With four people, it’s the largest provenance team of a US institution, surpassing an equivalent one-person team at the Museum of Fine Arts, Boston.

But that’s not where it ends. The Met has announced a new committee of 18 curators and conservators to reconsider the museum’s responsibilities and policies when it comes to increasing or maintaining its collection.

It’s a move that echoes the New York Museum of Modern Art’s (MoMA) research in the early 2000s to ascertain the exact provenance of any works created before 1946 and acquired after 1932. The work brought clarity on 800 paintings MoMA had that they hadn’t verified whether they were the product of Nazi looting.

The Met’s questionable collection is more concerned with the acquisitions made between 1970 and 1990. An era of rapid growth for the museum, many objects were brought in at a time that UNESCO treaties were put in force that intended to crack down on the illicit trade of antiquities.

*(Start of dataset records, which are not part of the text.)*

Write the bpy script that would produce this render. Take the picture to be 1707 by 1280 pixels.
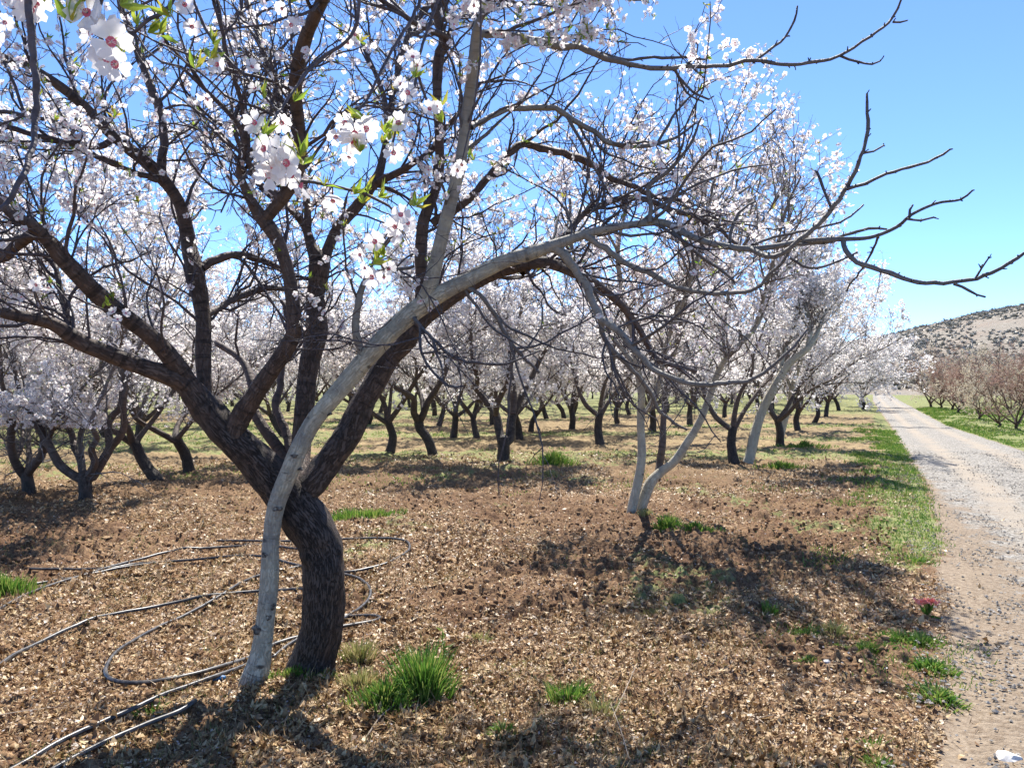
import bpy, math, random
import numpy as np
R = math.radians
# ------------------------------------------------------------------ camera, sky, sun, exposure
F, CU, CV, CH = 1250.0, 853.5, 640.0, 1.6          # focal length in photo pixels, centre, eye height
SUN_EL, SUN_AZ = 56.0, 5.0                          # azimuth measured from +Y towards +X
scene = bpy.context.scene
for o in list(bpy.data.objects): bpy.data.objects.remove(o)
cam = bpy.data.cameras.new('camera'); camo = bpy.data.objects.new('camera', cam)
scene.collection.objects.link(camo); scene.camera = camo
cam.sensor_width = 36; cam.lens = F/1707*36; cam.clip_end = 3000; cam.clip_start = 0.05
camo.location = (0, 0, CH); camo.rotation_euler = (R(90), 0, 0)
world = bpy.data.worlds.new('World'); scene.world = world; world.use_nodes = True
wn = world.node_tree.nodes; wl = world.node_tree.links
sky = wn.new('ShaderNodeTexSky'); sky.sky_type = 'NISHITA'; sky.sun_disc = False
sky.sun_elevation = R(SUN_EL); sky.sun_rotation = R(SUN_AZ); sky.altitude = 4600
sky.air_density = 1.0; sky.dust_density = 0.0; sky.ozone_density = 7.5
bg = wn['Background']; bg.inputs[1].default_value = 0.13
wl.new(sky.outputs[0], bg.inputs[0])
sl = bpy.data.lights.new('sun', 'SUN'); sl.energy = 4.5; sl.angle = R(0.5); sl.color = (1.0, 0.955, 0.88)
so = bpy.data.objects.new('sun', sl); scene.collection.objects.link(so)
sd = np.array([math.sin(R(SUN_AZ))*math.cos(R(SUN_EL)), math.cos(R(SUN_AZ))*math.cos(R(SUN_EL)), math.sin(R(SUN_EL))])
import mathutils
so.rotation_euler = mathutils.Vector(sd).to_track_quat('Z', 'Y').to_euler()
so.location = (3, 20, 30)
vs = scene.view_settings; vs.view_transform = 'Standard'; vs.look = 'None'; vs.exposure = 1.3; vs.gamma = 1
scene.display_settings.display_device = 'sRGB'
cy = scene.cycles
cy.max_bounces = 6; cy.diffuse_bounces = 4; cy.glossy_bounces = 2; cy.transmission_bounces = 4; cy.transparent_max_bounces = 4
cy.caustics_reflective = False; cy.caustics_refractive = False

# ------------------------------------------------------------------ noise, terrain
def _h(ix, iy, s):
    n = (ix.astype(np.int64)*374761393 + iy.astype(np.int64)*668265263 + s*982451653) & 0xffffffff
    n = ((n ^ (n >> 13))*1274126177) & 0xffffffff
    n = (n ^ (n >> 16)) & 0xffffff
    return n/float(0xffffff)
def vnoise(x, y, s=0):
    x = np.asarray(x, float); y = np.asarray(y, float)
    ix = np.floor(x); iy = np.floor(y); fx = x-ix; fy = y-iy
    fx = fx*fx*(3-2*fx); fy = fy*fy*(3-2*fy)
    a = _h(ix, iy, s); b = _h(ix+1, iy, s); c = _h(ix, iy+1, s); d = _h(ix+1, iy+1, s)
    return (a+(b-a)*fx)*(1-fy)+(c+(d-c)*fx)*fy
def fbm(x, y, s=0, o=4):
    t = 0; a = 1; w = 0
    for k in range(o):
        t = t+a*vnoise(x*2**k+17.3*k, y*2**k+5.1*k, s+k); w += a; a *= .5
    return t/w
def sstep(a, b, x):
    t = np.clip((x-a)/(b-a), 0, 1); return t*t*(3-2*t)
RL = np.array([(-1.2,-3),(.1,0),(1.85,3.0),(2.45,3.9),(3.42,5.55),(4.9,8.7),(6.8,12.5),(10.1,19.5),(14.6,29.0),(22.0,45.),(36,75),(60,125)])
RW = np.array([(-3,3.4),(3,3.4),(12.5,3.2),(19.5,2.9),(29,2.3),(45,2.5),(75,2.8),(125,3)])
def road_left(y): return np.interp(y, RL[:,1], RL[:,0])
def road_s(x, y):
    """0 at the left edge, 1 at the right edge of the track"""
    return (x-road_left(y))/np.interp(y, RW[:,0], RW[:,1])
def T(x, y, fine=True):
    x = np.asarray(x, float); y = np.asarray(y, float)
    r = np.hypot(x, y)
    s = road_s(x, y); rd = sstep(-.25, .02, s)*sstep(1.25, .98, s)
    h = .10*(fbm(x*.35, y*.35, 3, 3)-.5)*sstep(1, 6, r)
    if fine:
        c = fbm(x*3.2, y*3.2, 11, 3)
        k = np.abs(fbm(x*9, y*9, 21, 3)-.5)*2
        g = 1-sstep(.40, .58, fbm(x*.9, y*.9, 301, 3))
        h = h+(1-rd)*(.13*(c-.5)+(.035+.075*g)*(k-.3))
        h = h+(1-rd)*.022*(vnoise(x*30, y*30, 41)-.5)
    h = h*(1-rd*.6)-.03*rd
    return h
def P(u, v, d): return np.array([(u-CU)/F*d, d, CH-(v-CV)/F*d])
def G(u, v):
    d = CH*F/(v-CV); x = (u-CU)/F*d
    return np.array([x, d, float(T(x, d))])

# ------------------------------------------------------------------ objects and tagging
C = scene.collection
def tag(o, label=None, cat=None, group=None, kind=None):
    if label: o['label'] = label
    if cat: o['category'] = cat
    if group: o['group'] = group
    if kind: o['kind'] = kind
    return o
def empty(name, loc, rz=0, sc=1):
    o = bpy.data.objects.new(name, None); C.objects.link(o); o.empty_display_size = .1
    o.location = tuple(loc); o.rotation_euler = (0, 0, rz); o.scale = (sc, sc, sc); return o
def mesh_np(name, V, quads=None, tris=None, mats=(), mi=None, smooth=False, uv=None, attr=None, parent=None, origin=None):
    V = np.asarray(V, np.float32)
    if origin is not None: V = V-np.asarray(origin, np.float32)
    me = bpy.data.meshes.new(name)
    nq = 0 if quads is None else len(quads); nt = 0 if tris is None else len(tris)
    me.vertices.add(len(V)); me.vertices.foreach_set('co', V.ravel())
    idx = []; st = []; p = 0
    if nq: idx.append(np.asarray(quads, np.int32).ravel()); st.append(np.arange(nq)*4); p = nq*4
    if nt: idx.append(np.asarray(tris, np.int32).ravel()); st.append(p+np.arange(nt)*3)
    idx = np.concatenate(idx); st = np.concatenate(st).astype(np.int32)
    me.loops.add(len(idx)); me.loops.foreach_set('vertex_index', idx)
    me.polygons.add(nq+nt); me.polygons.foreach_set('loop_start', st)
    for m in mats: me.materials.append(m)
    if mi is not None: me.polygons.foreach_set('material_index', np.asarray(mi, np.int32))
    me.polygons.foreach_set('use_smooth', np.full(nq+nt, bool(smooth)))
    if uv is not None:
        l = me.uv_layers.new(name='UVMap'); l.data.foreach_set('uv', np.asarray(uv, np.float32)[idx].ravel())
    if attr:
        for an, av in attr.items():
            a = me.attributes.new(an, 'FLOAT', 'POINT'); a.data.foreach_set('value', np.asarray(av, np.float32))
    me.update(calc_edges=True); me.validate()
    o = bpy.data.objects.new(name, me); C.objects.link(o)
    if origin is not None and parent is None: o.location = tuple(origin)
    if parent is not None: o.parent = parent
    return o

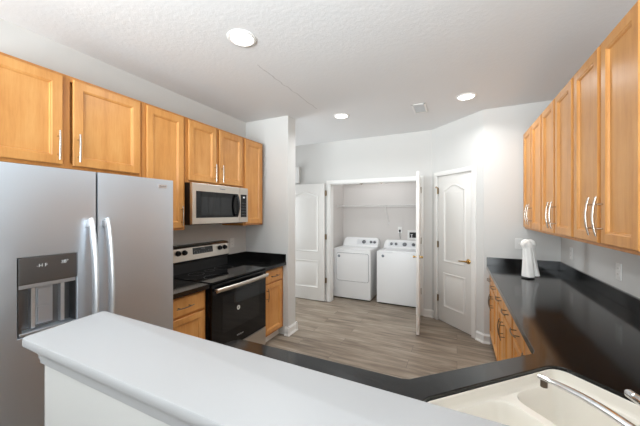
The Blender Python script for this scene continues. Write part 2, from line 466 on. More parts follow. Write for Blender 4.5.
def drawer_front(par, x0, x1, z0, z1):
    b = BM(); w, hh = x1-x0, z1-z0; P = [(0, 0), (w, 0), (w, hh), (0, hh)]
    st = [(0, -0.016), (0, -0.004), (0.006, -0.001), (0.012, 0)]
    rings = [[b.verts.new((x, -hgt, z)) for x, z in offset_poly(P, ins)] for ins, hgt in st]
    for A, B in zip(rings, rings[1:]):
        for q in range(4): b.faces.new((A[q], A[(q+1) % 4], B[(q+1) % 4], B[q]))
    b.faces.new(rings[-1]); b.faces.new(rings[0][::-1])
    o = link('drawer', b, M['maple'], par); o.location = (x0, 0, z0); return o
def carcass(par, w, d, z0, z1, name='cabinet_box', stile=0.038, mid=False):
    """box with a face frame whose front is 17 mm behind the doors; bottom panel recessed"""
    b = BM(); f = 0.017
    box(b, 0.0008, w-0.0008, f+0.019, d, z0+0.012, z1, 0)
    for x0, x1 in ((0.0008, stile), (w-stile, w-0.0008)): box(b, x0, x1, f, f+0.019, z0, z1, 0.001, 1)
    box(b, stile, w-stile, f+0.0003, f+0.019, z0, z0+0.035, 0.001, 1); box(b, stile, w-stile, f+0.0003, f+0.019, z1-0.035, z1, 0.001, 1)
    if mid: box(b, w/2-stile/2, w/2+stile/2, f+0.0005, f+0.019, z0+0.03, z1-0.03, 0.001, 1)
    box(b, 0.0008, 0.016, f+0.019, d, z0, z0+0.012); box(b, w-0.016, w-0.0008, f+0.019, d, z0, z0+0.012)
    box(b, 0.016, w-0.016, f+0.019, d, z0+0.010, z0+0.0125)
    return link(name, b, M['maple_edge'], par)
LX = -2.22          # door plane of the left wall cabinets
RX = 0.66           # and of the right ones
def wall_cab(label, side, y0, w, z0, z1, doors, depth, handle_z, HL=0.18, group=None, edge=0.02, pc=None):
    bow = 0.003 if side == 'L' else 0.014
    """doors: list of (x0,x1,handle_x)"""
    loc, rz = ((LX, y0, z0), PI/2) if side == 'L' else ((RX, y0, z0), -PI/2)
    t = thing('wall_cabinet', label, 'cabinet', loc, rz, group)
    carcass(t, w, depth, 0, z1-z0, mid=len(doors) > 1)
    for x0, x1, hx in doors:
        d = cab_door(t, x0, x1, edge, z1-z0-edge)
        if hx is not None: pull(d, hx-x0, handle_z - z0 - edge, HL, material=pc, bow=bow)
    return t
GL, GR = 'wall cabinets on the left wall', 'wall cabinets on the right wall'
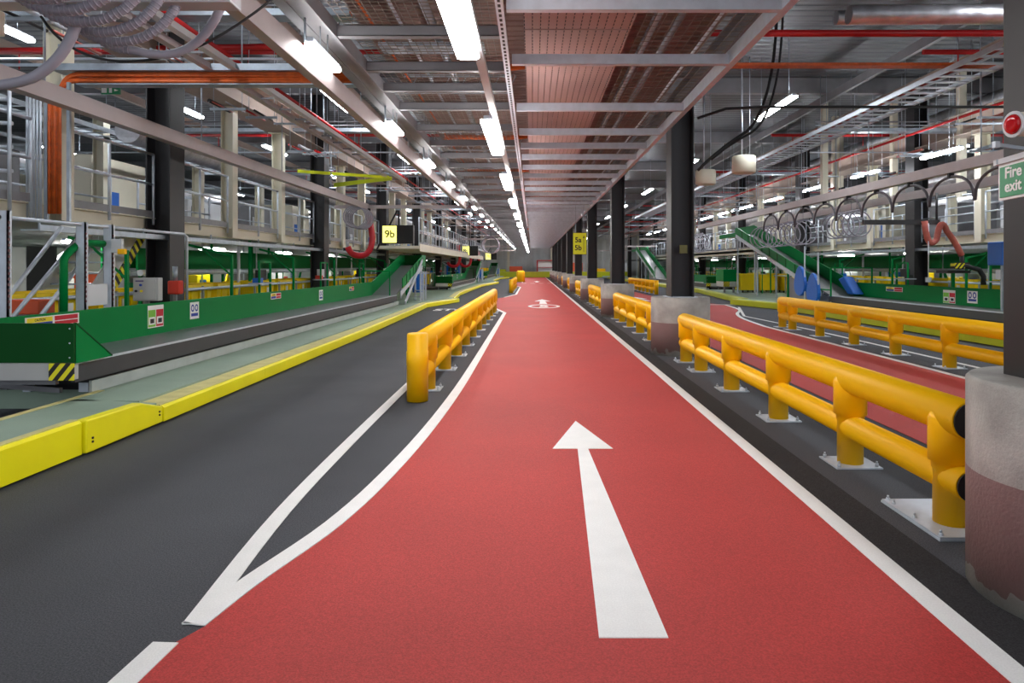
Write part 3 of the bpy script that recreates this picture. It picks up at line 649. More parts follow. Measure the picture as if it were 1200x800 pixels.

Back then, an attitude of not acquiring a known-stolen item was sufficient. “The attitude today is, don’t acquire something unless you know it’s not stolen. It’s a 180-degree difference,” Maxwell Anderson, director of institutions like the Whitney Museum of American Art and the Dallas Museum of Art, told the New York Times

Returns and restitutions abroad

Restitution is a hot topic in the museum sector as the Vatican recently returned three sculptural fragments of the Parthenon Marbles to Greece.

Considered one of Greece’s sovereign objects, the ownership of the Parthenon Marbles by multiple foreign museums has long been a contentious matter for the country. Nowhere is that discussion more heated than with the British Museum in London, where the largest collection outside of Greece is.

The selection of the 5th century BC sculptures held in the British Museum were obtained by Thomas Bruce, 7th Earl of Elgin when Greece was under Ottoman control in the early 19th century. Greece and Britain have long argued over the legalities of whether the marbles were looted or given freely.

A watershed report written by Senegalese academic Felwine Starr and French art historian Bénédicte Savoy recommended that French museums return tens of thousands of items, many of them looted, to countries in Sub-Saharan Africa. At the time, President Macron endorsed the report’s conclusions but it took a while for any concrete action.

Over the last couple of years, however, a number of important items have been returned from French, German and American museums to Nigeria in particular; while some other significant pieces have been sent back to DR Congo from Belgium, as that country goes through a period of necessary reappraisal of its own brutal colonial past.